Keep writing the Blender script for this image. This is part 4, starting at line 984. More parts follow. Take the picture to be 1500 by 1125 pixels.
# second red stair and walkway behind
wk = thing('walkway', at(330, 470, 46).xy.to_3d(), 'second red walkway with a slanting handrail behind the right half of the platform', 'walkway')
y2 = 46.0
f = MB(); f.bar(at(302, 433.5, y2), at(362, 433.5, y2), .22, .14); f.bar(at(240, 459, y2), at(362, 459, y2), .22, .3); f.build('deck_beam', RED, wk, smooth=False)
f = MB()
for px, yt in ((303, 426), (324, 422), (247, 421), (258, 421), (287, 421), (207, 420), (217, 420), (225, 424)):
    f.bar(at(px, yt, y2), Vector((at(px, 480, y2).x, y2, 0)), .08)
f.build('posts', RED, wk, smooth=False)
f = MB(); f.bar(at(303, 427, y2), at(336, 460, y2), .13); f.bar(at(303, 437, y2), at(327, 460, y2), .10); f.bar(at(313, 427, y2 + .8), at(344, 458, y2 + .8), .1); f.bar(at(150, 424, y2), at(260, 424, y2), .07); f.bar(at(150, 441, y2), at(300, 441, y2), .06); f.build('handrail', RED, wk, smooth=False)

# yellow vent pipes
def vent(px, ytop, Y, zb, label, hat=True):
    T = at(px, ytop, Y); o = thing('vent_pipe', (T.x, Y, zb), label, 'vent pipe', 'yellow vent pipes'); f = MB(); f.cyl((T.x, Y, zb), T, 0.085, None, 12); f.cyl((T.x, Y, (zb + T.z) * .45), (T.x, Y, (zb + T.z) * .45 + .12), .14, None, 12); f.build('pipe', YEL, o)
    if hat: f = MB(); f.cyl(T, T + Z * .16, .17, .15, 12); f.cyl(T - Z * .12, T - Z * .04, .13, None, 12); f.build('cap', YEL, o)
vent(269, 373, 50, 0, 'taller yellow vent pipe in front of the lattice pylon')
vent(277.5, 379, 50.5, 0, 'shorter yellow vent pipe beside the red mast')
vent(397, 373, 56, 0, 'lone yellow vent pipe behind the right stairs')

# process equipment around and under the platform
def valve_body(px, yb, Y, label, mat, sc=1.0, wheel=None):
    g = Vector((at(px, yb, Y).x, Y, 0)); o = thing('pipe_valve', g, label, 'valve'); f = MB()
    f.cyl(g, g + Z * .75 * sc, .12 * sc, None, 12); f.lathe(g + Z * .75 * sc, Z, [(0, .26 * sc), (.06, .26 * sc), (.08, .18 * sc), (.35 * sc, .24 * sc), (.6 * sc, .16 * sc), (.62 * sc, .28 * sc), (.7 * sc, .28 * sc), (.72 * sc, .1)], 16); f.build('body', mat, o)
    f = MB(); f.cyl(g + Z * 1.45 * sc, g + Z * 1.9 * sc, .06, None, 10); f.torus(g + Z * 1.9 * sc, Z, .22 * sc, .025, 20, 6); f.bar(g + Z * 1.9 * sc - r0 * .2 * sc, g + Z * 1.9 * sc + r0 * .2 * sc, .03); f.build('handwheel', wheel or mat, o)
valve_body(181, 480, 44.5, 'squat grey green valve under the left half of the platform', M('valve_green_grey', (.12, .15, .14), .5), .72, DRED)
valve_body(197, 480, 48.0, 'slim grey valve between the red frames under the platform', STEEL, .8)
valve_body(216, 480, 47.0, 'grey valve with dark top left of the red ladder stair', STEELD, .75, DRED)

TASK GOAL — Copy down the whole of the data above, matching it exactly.

FULL ANSWER —
Keep writing the Blender script for this image. This is part 4, starting at line 984. More parts follow. Take the picture to be 1500 by 1125 pixels.
# second red stair and walkway behind
wk = thing('walkway', at(330, 470, 46).xy.to_3d(), 'second red walkway with a slanting handrail behind the right half of the platform', 'walkway')
y2 = 46.0
f = MB(); f.bar(at(302, 433.5, y2), at(362, 433.5, y2), .22, .14); f.bar(at(240, 459, y2), at(362, 459, y2), .22, .3); f.build('deck_beam', RED, wk, smooth=False)
f = MB()
for px, yt in ((303, 426), (324, 422), (247, 421), (258, 421), (287, 421), (207, 420), (217, 420), (225, 424)):
    f.bar(at(px, yt, y2), Vector((at(px, 480, y2).x, y2, 0)), .08)
f.build('posts', RED, wk, smooth=False)
f = MB(); f.bar(at(303, 427, y2), at(336, 460, y2), .13); f.bar(at(303, 437, y2), at(327, 460, y2), .10); f.bar(at(313, 427, y2 + .8), at(344, 458, y2 + .8), .1); f.bar(at(150, 424, y2), at(260, 424, y2), .07); f.bar(at(150, 441, y2), at(300, 441, y2), .06); f.build('handrail', RED, wk, smooth=False)

# yellow vent pipes
def vent(px, ytop, Y, zb, label, hat=True):
    T = at(px, ytop, Y); o = thing('vent_pipe', (T.x, Y, zb), label, 'vent pipe', 'yellow vent pipes'); f = MB(); f.cyl((T.x, Y, zb), T, 0.085, None, 12); f.cyl((T.x, Y, (zb + T.z) * .45), (T.x, Y, (zb + T.z) * .45 + .12), .14, None, 12); f.build('pipe', YEL, o)
    if hat: f = MB(); f.cyl(T, T + Z * .16, .17, .15, 12); f.cyl(T - Z * .12, T - Z * .04, .13, None, 12); f.build('cap', YEL, o)
vent(269, 373, 50, 0, 'taller yellow vent pipe in front of the lattice pylon')
vent(277.5, 379, 50.5, 0, 'shorter yellow vent pipe beside the red mast')
vent(397, 373, 56, 0, 'lone yellow vent pipe behind the right stairs')

# process equipment around and under the platform
def valve_body(px, yb, Y, label, mat, sc=1.0, wheel=None):
    g = Vector((at(px, yb, Y).x, Y, 0)); o = thing('pipe_valve', g, label, 'valve'); f = MB()
    f.cyl(g, g + Z * .75 * sc, .12 * sc, None, 12); f.lathe(g + Z * .75 * sc, Z, [(0, .26 * sc), (.06, .26 * sc), (.08, .18 * sc), (.35 * sc, .24 * sc), (.6 * sc, .16 * sc), (.62 * sc, .28 * sc), (.7 * sc, .28 * sc), (.72 * sc, .1)], 16); f.build('body', mat, o)
    f = MB(); f.cyl(g + Z * 1.45 * sc, g + Z * 1.9 * sc, .06, None, 10); f.torus(g + Z * 1.9 * sc, Z, .22 * sc, .025, 20, 6); f.bar(g + Z * 1.9 * sc - r0 * .2 * sc, g + Z * 1.9 * sc + r0 * .2 * sc, .03); f.build('handwheel', wheel or mat, o)
valve_body(181, 480, 44.5, 'squat grey green valve under the left half of the platform', M('valve_green_grey', (.12, .15, .14), .5), .72, DRED)
valve_body(197, 480, 48.0, 'slim grey valve between the red frames under the platform', STEEL, .8)
valve_body(216, 480, 47.0, 'grey valve with dark top left of the red ladder stair', STEELD, .75, DRED)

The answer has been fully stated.